**PROBLEM**
The data below should be printed in full, exactly, and without any of its images.

====== DATA SEGMENT ======

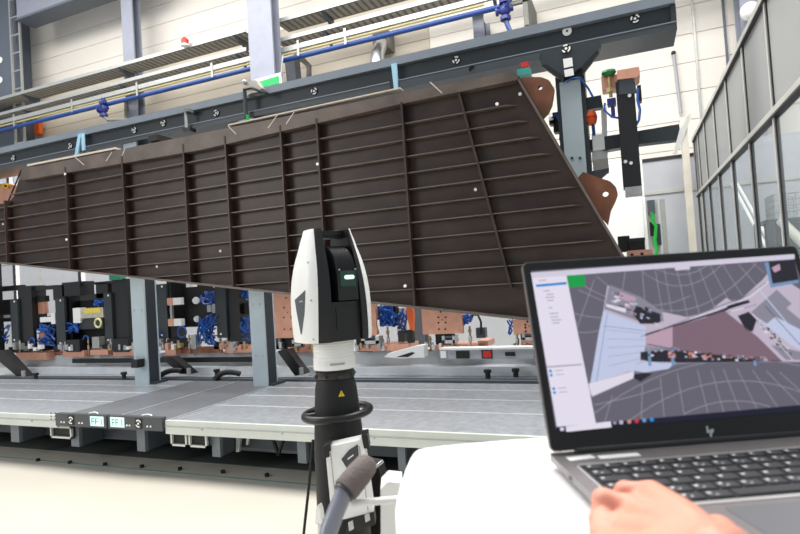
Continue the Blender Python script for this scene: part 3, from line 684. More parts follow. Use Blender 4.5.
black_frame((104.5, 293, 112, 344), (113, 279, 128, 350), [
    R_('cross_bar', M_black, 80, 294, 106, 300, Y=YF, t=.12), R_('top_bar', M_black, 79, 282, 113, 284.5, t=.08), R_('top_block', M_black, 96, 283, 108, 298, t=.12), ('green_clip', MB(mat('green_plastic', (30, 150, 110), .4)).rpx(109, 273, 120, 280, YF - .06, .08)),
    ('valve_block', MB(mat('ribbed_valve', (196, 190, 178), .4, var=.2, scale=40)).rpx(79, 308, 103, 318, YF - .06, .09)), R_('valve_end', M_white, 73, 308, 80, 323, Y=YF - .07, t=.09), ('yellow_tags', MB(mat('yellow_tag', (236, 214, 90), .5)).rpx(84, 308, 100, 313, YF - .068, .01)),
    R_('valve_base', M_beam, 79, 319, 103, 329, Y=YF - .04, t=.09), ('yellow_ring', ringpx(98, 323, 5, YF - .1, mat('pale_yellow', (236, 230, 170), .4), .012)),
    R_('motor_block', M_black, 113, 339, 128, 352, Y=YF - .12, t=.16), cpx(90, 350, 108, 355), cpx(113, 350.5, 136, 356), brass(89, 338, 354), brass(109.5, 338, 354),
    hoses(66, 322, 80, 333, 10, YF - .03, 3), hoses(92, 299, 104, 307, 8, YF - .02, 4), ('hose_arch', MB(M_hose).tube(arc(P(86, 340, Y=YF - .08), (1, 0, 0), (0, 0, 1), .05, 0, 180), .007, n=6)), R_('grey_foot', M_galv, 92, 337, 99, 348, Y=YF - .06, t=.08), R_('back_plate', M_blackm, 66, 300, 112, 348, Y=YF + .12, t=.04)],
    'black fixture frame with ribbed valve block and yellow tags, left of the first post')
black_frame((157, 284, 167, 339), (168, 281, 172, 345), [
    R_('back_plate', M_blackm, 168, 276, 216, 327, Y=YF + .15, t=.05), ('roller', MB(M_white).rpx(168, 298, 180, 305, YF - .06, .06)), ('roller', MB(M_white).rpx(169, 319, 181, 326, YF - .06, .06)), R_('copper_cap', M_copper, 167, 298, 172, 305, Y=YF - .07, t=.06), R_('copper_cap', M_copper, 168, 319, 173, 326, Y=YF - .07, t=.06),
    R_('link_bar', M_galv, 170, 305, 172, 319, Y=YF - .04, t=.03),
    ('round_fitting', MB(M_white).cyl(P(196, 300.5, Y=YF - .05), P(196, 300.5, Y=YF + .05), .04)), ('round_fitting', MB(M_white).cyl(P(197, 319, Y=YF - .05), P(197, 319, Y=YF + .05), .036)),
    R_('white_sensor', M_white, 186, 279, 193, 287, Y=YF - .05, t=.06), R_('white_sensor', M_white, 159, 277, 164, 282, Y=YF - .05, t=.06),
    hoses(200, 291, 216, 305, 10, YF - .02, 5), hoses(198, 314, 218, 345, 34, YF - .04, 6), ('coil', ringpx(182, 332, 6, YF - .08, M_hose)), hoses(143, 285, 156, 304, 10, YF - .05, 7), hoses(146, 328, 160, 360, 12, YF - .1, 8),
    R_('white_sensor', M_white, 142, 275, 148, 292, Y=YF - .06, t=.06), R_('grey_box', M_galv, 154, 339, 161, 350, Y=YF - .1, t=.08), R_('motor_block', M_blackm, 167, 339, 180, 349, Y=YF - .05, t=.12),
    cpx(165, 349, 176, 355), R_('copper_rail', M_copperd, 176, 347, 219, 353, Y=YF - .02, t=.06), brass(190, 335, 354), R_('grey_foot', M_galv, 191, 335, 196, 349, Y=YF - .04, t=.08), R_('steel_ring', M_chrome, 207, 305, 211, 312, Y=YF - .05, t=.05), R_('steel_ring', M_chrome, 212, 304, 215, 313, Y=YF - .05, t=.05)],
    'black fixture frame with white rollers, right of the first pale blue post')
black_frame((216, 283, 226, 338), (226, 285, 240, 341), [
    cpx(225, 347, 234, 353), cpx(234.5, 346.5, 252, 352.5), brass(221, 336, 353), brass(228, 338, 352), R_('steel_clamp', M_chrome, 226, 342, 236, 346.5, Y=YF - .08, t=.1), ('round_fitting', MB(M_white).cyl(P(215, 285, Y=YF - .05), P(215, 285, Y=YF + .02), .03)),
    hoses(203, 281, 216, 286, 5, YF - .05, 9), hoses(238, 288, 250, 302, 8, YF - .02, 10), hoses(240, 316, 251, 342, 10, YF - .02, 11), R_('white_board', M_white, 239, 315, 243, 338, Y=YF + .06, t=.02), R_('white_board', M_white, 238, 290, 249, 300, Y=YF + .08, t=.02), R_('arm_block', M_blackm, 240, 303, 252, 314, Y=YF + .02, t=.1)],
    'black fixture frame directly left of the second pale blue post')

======

**FINISHED EXERCISE**
Continue the Blender Python script for this scene: part 3, from line 684. More parts follow. Use Blender 4.5.
black_frame((104.5, 293, 112, 344), (113, 279, 128, 350), [
    R_('cross_bar', M_black, 80, 294, 106, 300, Y=YF, t=.12), R_('top_bar', M_black, 79, 282, 113, 284.5, t=.08), R_('top_block', M_black, 96, 283, 108, 298, t=.12), ('green_clip', MB(mat('green_plastic', (30, 150, 110), .4)).rpx(109, 273, 120, 280, YF - .06, .08)),
    ('valve_block', MB(mat('ribbed_valve', (196, 190, 178), .4, var=.2, scale=40)).rpx(79, 308, 103, 318, YF - .06, .09)), R_('valve_end', M_white, 73, 308, 80, 323, Y=YF - .07, t=.09), ('yellow_tags', MB(mat('yellow_tag', (236, 214, 90), .5)).rpx(84, 308, 100, 313, YF - .068, .01)),
    R_('valve_base', M_beam, 79, 319, 103, 329, Y=YF - .04, t=.09), ('yellow_ring', ringpx(98, 323, 5, YF - .1, mat('pale_yellow', (236, 230, 170), .4), .012)),
    R_('motor_block', M_black, 113, 339, 128, 352, Y=YF - .12, t=.16), cpx(90, 350, 108, 355), cpx(113, 350.5, 136, 356), brass(89, 338, 354), brass(109.5, 338, 354),
    hoses(66, 322, 80, 333, 10, YF - .03, 3), hoses(92, 299, 104, 307, 8, YF - .02, 4), ('hose_arch', MB(M_hose).tube(arc(P(86, 340, Y=YF - .08), (1, 0, 0), (0, 0, 1), .05, 0, 180), .007, n=6)), R_('grey_foot', M_galv, 92, 337, 99, 348, Y=YF - .06, t=.08), R_('back_plate', M_blackm, 66, 300, 112, 348, Y=YF + .12, t=.04)],
    'black fixture frame with ribbed valve block and yellow tags, left of the first post')
black_frame((157, 284, 167, 339), (168, 281, 172, 345), [
    R_('back_plate', M_blackm, 168, 276, 216, 327, Y=YF + .15, t=.05), ('roller', MB(M_white).rpx(168, 298, 180, 305, YF - .06, .06)), ('roller', MB(M_white).rpx(169, 319, 181, 326, YF - .06, .06)), R_('copper_cap', M_copper, 167, 298, 172, 305, Y=YF - .07, t=.06), R_('copper_cap', M_copper, 168, 319, 173, 326, Y=YF - .07, t=.06),
    R_('link_bar', M_galv, 170, 305, 172, 319, Y=YF - .04, t=.03),
    ('round_fitting', MB(M_white).cyl(P(196, 300.5, Y=YF - .05), P(196, 300.5, Y=YF + .05), .04)), ('round_fitting', MB(M_white).cyl(P(197, 319, Y=YF - .05), P(197, 319, Y=YF + .05), .036)),
    R_('white_sensor', M_white, 186, 279, 193, 287, Y=YF - .05, t=.06), R_('white_sensor', M_white, 159, 277, 164, 282, Y=YF - .05, t=.06),
    hoses(200, 291, 216, 305, 10, YF - .02, 5), hoses(198, 314, 218, 345, 34, YF - .04, 6), ('coil', ringpx(182, 332, 6, YF - .08, M_hose)), hoses(143, 285, 156, 304, 10, YF - .05, 7), hoses(146, 328, 160, 360, 12, YF - .1, 8),
    R_('white_sensor', M_white, 142, 275, 148, 292, Y=YF - .06, t=.06), R_('grey_box', M_galv, 154, 339, 161, 350, Y=YF - .1, t=.08), R_('motor_block', M_blackm, 167, 339, 180, 349, Y=YF - .05, t=.12),
    cpx(165, 349, 176, 355), R_('copper_rail', M_copperd, 176, 347, 219, 353, Y=YF - .02, t=.06), brass(190, 335, 354), R_('grey_foot', M_galv, 191, 335, 196, 349, Y=YF - .04, t=.08), R_('steel_ring', M_chrome, 207, 305, 211, 312, Y=YF - .05, t=.05), R_('steel_ring', M_chrome, 212, 304, 215, 313, Y=YF - .05, t=.05)],
    'black fixture frame with white rollers, right of the first pale blue post')
black_frame((216, 283, 226, 338), (226, 285, 240, 341), [
    cpx(225, 347, 234, 353), cpx(234.5, 346.5, 252, 352.5), brass(221, 336, 353), brass(228, 338, 352), R_('steel_clamp', M_chrome, 226, 342, 236, 346.5, Y=YF - .08, t=.1), ('round_fitting', MB(M_white).cyl(P(215, 285, Y=YF - .05), P(215, 285, Y=YF + .02), .03)),
    hoses(203, 281, 216, 286, 5, YF - .05, 9), hoses(238, 288, 250, 302, 8, YF - .02, 10), hoses(240, 316, 251, 342, 10, YF - .02, 11), R_('white_board', M_white, 239, 315, 243, 338, Y=YF + .06, t=.02), R_('white_board', M_white, 238, 290, 249, 300, Y=YF + .08, t=.02), R_('arm_block', M_blackm, 240, 303, 252, 314, Y=YF + .02, t=.1)],
    'black fixture frame directly left of the second pale blue post')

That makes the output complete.